HSUS Lobbyist, Congressional Ally Are Under Fire

UPDATE 7/25: The House Ethics Committee has opened a probe of Rep. Whitfield.

If you’re in Congress and your spouse works for a lobbying group, would you sponsor a bill that the lobbying group wanted you to support? Many politicians would likely be cautious due to the appearance of undue influence. But not in the case of one Congressman who is pushing a bill favored by the Humane Society of the United States, whose wife works for HSUS’s lobbying arm. And a new report is raising serious questions about his relationships with HSUS and other lobbyists.

The Kentucky Center for Investigative Reporting reports that in 2002, U.S. Congressman Ed Whitfield (R-KY) and his wife, teamed up with a registered lobbyist named Juanita Duggan to buy an undeveloped lot at a West Virginia resort:

With some exceptions, House ethics rules prohibit gifts to members from anyone, including lobbyists. But in West Virginia, Duggan’s and Whitfield’s fortunes were linked in a six-figure land deal, a financial partnership that lasted more than a decade. [… ]

It doesn’t seem any laws were broken. But what’s interesting has been the response from Whitfield’s wife:

Connie Harriman-Whitfield also is a registered lobbyist, with the Humane Society of the United States’ Legislative Fund, which has championed at least one controversial bill that Whitfield actively supports. The fund has donated at least $8,000 to Whitfield since 2011, when his wife began lobbying for it.

Harriman-Whitfield exploded in anger when asked recently by KyCIR to discuss the Greenbrier property deal and the legislative interests that her husband and the Humane Society share.

“I’m so, so fed up,” she shouted in a brief telephone conversation. “Why don’t you spend your time on something people actually care about? You’re wasting your time.
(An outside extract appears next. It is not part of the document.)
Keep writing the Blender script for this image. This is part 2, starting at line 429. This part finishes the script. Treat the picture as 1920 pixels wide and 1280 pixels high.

You’re wasting my time.” Then she hung up.

Harriman-Whitfield also went off on a radio station that asked her for comment:

“Do you think that every time you guys write an article about untoward dealings, or what you perceive to be untoward dealings, about a member of congress or a lobbyist, that people care anymore? They don’t care. People don’t care,” she said in an interview on June 9.

So the reaction from HSUS’s lobbyist is a mix of anger, defensiveness, and arrogance. That’s telling. An that’s also the attitude of HSUS and its CEO, Wayne “I don’t love animals” Pacelle, when they are asked about HSUS’s many shortcomings.

Her “so what?” attitude is remarkable given that we’re just a few years removed from the scandal of ex-lobbyist Jack Abramoff. Speaking of whom, Abramoff himself was asked to comment on the Whitfield situation, and he says it “doesn’t smell right”:

Abramoff also said he also thought it was inappropriate for Whitfield to involve himself in issues pertaining to his wife and the Humane Society.

“I would stay 100 miles away from anything my wife was doing,” Abramoff said. “There’s absolutely no reason he needs to be in the middle of it.”

Whitfield’s office, meanwhile, was contacted 10 times by the Kentucky Center for Investigative Reporting before offering a “no comment.” Make of that what you will.

Whitfield is facing a House Ethics probe. Meanwhile, Congressman Jim Moran, who spoke at HSUS’s recent conference in D.C., isn’t running for reelection. And a third HSUS ally, Congressman Michael Grimm, was recently indicted.

It seems the “House of Cards” that HSUS has on Capitol Hill might be losing a level or two.